> **Written problem**: Return every record verbatim.

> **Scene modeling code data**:

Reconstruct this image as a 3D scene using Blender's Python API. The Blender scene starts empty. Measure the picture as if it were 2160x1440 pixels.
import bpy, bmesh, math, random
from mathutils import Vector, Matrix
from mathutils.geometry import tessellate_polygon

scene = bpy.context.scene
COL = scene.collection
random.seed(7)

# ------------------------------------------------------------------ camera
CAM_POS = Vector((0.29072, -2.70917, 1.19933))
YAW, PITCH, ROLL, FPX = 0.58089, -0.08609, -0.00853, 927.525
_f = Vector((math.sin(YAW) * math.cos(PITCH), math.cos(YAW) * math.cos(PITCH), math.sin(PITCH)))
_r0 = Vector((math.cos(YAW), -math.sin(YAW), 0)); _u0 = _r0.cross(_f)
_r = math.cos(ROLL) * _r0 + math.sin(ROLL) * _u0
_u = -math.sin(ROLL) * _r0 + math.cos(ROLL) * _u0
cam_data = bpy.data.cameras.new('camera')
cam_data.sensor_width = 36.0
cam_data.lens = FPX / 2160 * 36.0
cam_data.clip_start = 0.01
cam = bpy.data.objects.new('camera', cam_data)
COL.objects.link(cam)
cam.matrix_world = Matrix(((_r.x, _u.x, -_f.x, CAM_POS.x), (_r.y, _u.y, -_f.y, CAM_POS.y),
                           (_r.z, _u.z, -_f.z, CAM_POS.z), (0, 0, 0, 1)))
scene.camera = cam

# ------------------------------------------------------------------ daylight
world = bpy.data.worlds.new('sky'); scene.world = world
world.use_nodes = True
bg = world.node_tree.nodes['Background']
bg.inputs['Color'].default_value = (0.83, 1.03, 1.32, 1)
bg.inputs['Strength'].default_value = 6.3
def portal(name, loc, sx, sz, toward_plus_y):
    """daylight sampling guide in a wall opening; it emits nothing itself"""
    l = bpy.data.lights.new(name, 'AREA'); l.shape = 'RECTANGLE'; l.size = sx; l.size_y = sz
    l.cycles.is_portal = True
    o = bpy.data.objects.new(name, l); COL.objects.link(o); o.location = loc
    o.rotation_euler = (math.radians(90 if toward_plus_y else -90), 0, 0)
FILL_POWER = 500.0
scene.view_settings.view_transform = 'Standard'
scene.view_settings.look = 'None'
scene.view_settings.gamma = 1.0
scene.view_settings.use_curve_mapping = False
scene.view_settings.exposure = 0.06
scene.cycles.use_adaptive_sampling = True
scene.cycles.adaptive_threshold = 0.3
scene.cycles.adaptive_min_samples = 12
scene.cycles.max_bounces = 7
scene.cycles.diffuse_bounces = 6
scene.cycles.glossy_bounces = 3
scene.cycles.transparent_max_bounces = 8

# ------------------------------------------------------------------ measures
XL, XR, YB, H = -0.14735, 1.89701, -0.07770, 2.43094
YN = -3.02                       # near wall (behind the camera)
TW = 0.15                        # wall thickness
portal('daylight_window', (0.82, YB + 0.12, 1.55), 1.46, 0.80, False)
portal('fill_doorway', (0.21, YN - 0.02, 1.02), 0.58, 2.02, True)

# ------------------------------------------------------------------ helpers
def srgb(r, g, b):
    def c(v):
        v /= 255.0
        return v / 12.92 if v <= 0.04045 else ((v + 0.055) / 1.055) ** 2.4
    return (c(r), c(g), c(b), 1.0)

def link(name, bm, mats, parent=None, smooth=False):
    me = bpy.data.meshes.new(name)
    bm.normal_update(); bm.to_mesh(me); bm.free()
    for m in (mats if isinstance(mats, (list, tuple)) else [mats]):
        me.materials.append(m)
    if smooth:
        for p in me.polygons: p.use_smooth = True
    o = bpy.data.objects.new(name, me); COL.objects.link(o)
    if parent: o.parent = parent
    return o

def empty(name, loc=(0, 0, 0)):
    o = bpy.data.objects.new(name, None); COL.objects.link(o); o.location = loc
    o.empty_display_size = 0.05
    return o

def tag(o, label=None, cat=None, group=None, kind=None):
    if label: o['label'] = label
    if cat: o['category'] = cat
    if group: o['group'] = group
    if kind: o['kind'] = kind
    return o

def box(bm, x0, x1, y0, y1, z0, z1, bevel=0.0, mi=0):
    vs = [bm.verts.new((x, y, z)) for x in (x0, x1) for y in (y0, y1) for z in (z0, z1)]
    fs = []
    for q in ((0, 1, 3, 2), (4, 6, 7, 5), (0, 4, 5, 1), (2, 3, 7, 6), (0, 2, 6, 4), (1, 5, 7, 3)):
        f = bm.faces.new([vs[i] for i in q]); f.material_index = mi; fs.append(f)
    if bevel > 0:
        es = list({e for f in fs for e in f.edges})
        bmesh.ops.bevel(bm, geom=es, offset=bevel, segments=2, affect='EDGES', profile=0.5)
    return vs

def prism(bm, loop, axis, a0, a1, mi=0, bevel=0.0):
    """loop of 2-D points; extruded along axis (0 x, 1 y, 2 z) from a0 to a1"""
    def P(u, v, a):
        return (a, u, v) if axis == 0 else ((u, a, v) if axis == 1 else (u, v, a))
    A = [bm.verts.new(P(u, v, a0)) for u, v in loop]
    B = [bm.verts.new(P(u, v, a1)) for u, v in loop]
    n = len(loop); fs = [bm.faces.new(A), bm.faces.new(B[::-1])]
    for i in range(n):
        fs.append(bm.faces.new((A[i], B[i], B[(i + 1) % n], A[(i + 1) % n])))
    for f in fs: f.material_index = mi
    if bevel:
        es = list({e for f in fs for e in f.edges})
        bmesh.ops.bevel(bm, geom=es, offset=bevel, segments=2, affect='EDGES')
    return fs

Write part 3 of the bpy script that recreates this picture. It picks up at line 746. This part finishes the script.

> **Answer to the exercise**:
Reconstruct this image as a 3D scene using Blender's Python API. The Blender scene starts empty. Measure the picture as if it were 2160x1440 pixels.
import bpy, bmesh, math, random
from mathutils import Vector, Matrix
from mathutils.geometry import tessellate_polygon

scene = bpy.context.scene
COL = scene.collection
random.seed(7)

# ------------------------------------------------------------------ camera
CAM_POS = Vector((0.29072, -2.70917, 1.19933))
YAW, PITCH, ROLL, FPX = 0.58089, -0.08609, -0.00853, 927.525
_f = Vector((math.sin(YAW) * math.cos(PITCH), math.cos(YAW) * math.cos(PITCH), math.sin(PITCH)))
_r0 = Vector((math.cos(YAW), -math.sin(YAW), 0)); _u0 = _r0.cross(_f)
_r = math.cos(ROLL) * _r0 + math.sin(ROLL) * _u0
_u = -math.sin(ROLL) * _r0 + math.cos(ROLL) * _u0
cam_data = bpy.data.cameras.new('camera')
cam_data.sensor_width = 36.0
cam_data.lens = FPX / 2160 * 36.0
cam_data.clip_start = 0.01
cam = bpy.data.objects.new('camera', cam_data)
COL.objects.link(cam)
cam.matrix_world = Matrix(((_r.x, _u.x, -_f.x, CAM_POS.x), (_r.y, _u.y, -_f.y, CAM_POS.y),
                           (_r.z, _u.z, -_f.z, CAM_POS.z), (0, 0, 0, 1)))
scene.camera = cam

# ------------------------------------------------------------------ daylight
world = bpy.data.worlds.new('sky'); scene.world = world
world.use_nodes = True
bg = world.node_tree.nodes['Background']
bg.inputs['Color'].default_value = (0.83, 1.03, 1.32, 1)
bg.inputs['Strength'].default_value = 6.3
def portal(name, loc, sx, sz, toward_plus_y):
    """daylight sampling guide in a wall opening; it emits nothing itself"""
    l = bpy.data.lights.new(name, 'AREA'); l.shape = 'RECTANGLE'; l.size = sx; l.size_y = sz
    l.cycles.is_portal = True
    o = bpy.data.objects.new(name, l); COL.objects.link(o); o.location = loc
    o.rotation_euler = (math.radians(90 if toward_plus_y else -90), 0, 0)
FILL_POWER = 500.0
scene.view_settings.view_transform = 'Standard'
scene.view_settings.look = 'None'
scene.view_settings.gamma = 1.0
scene.view_settings.use_curve_mapping = False
scene.view_settings.exposure = 0.06
scene.cycles.use_adaptive_sampling = True
scene.cycles.adaptive_threshold = 0.3
scene.cycles.adaptive_min_samples = 12
scene.cycles.max_bounces = 7
scene.cycles.diffuse_bounces = 6
scene.cycles.glossy_bounces = 3
scene.cycles.transparent_max_bounces = 8

# ------------------------------------------------------------------ measures
XL, XR, YB, H = -0.14735, 1.89701, -0.07770, 2.43094
YN = -3.02                       # near wall (behind the camera)
TW = 0.15                        # wall thickness
portal('daylight_window', (0.82, YB + 0.12, 1.55), 1.46, 0.80, False)
portal('fill_doorway', (0.21, YN - 0.02, 1.02), 0.58, 2.02, True)

# ------------------------------------------------------------------ helpers
def srgb(r, g, b):
    def c(v):
        v /= 255.0
        return v / 12.92 if v <= 0.04045 else ((v + 0.055) / 1.055) ** 2.4
    return (c(r), c(g), c(b), 1.0)

def link(name, bm, mats, parent=None, smooth=False):
    me = bpy.data.meshes.new(name)
    bm.normal_update(); bm.to_mesh(me); bm.free()
    for m in (mats if isinstance(mats, (list, tuple)) else [mats]):
        me.materials.append(m)
    if smooth:
        for p in me.polygons: p.use_smooth = True
    o = bpy.data.objects.new(name, me); COL.objects.link(o)
    if parent: o.parent = parent
    return o

def empty(name, loc=(0, 0, 0)):
    o = bpy.data.objects.new(name, None); COL.objects.link(o); o.location = loc
    o.empty_display_size = 0.05
    return o

def tag(o, label=None, cat=None, group=None, kind=None):
    if label: o['label'] = label
    if cat: o['category'] = cat
    if group: o['group'] = group
    if kind: o['kind'] = kind
    return o

def box(bm, x0, x1, y0, y1, z0, z1, bevel=0.0, mi=0):
    vs = [bm.verts.new((x, y, z)) for x in (x0, x1) for y in (y0, y1) for z in (z0, z1)]
    fs = []
    for q in ((0, 1, 3, 2), (4, 6, 7, 5), (0, 4, 5, 1), (2, 3, 7, 6), (0, 2, 6, 4), (1, 5, 7, 3)):
        f = bm.faces.new([vs[i] for i in q]); f.material_index = mi; fs.append(f)
    if bevel > 0:
        es = list({e for f in fs for e in f.edges})
        bmesh.ops.bevel(bm, geom=es, offset=bevel, segments=2, affect='EDGES', profile=0.5)
    return vs

def prism(bm, loop, axis, a0, a1, mi=0, bevel=0.0):
    """loop of 2-D points; extruded along axis (0 x, 1 y, 2 z) from a0 to a1"""
    def P(u, v, a):
        return (a, u, v) if axis == 0 else ((u, a, v) if axis == 1 else (u, v, a))
    A = [bm.verts.new(P(u, v, a0)) for u, v in loop]
    B = [bm.verts.new(P(u, v, a1)) for u, v in loop]
    n = len(loop); fs = [bm.faces.new(A), bm.faces.new(B[::-1])]
    for i in range(n):
        fs.append(bm.faces.new((A[i], B[i], B[(i + 1) % n], A[(i + 1) % n])))
    for f in fs: f.material_index = mi
    if bevel:
        es = list({e for f in fs for e in f.edges})
        bmesh.ops.bevel(bm, geom=es, offset=bevel, segments=2, affect='EDGES')
    return fs

Write part 3 of the bpy script that recreates this picture. It picks up at line 746. This part finishes the script.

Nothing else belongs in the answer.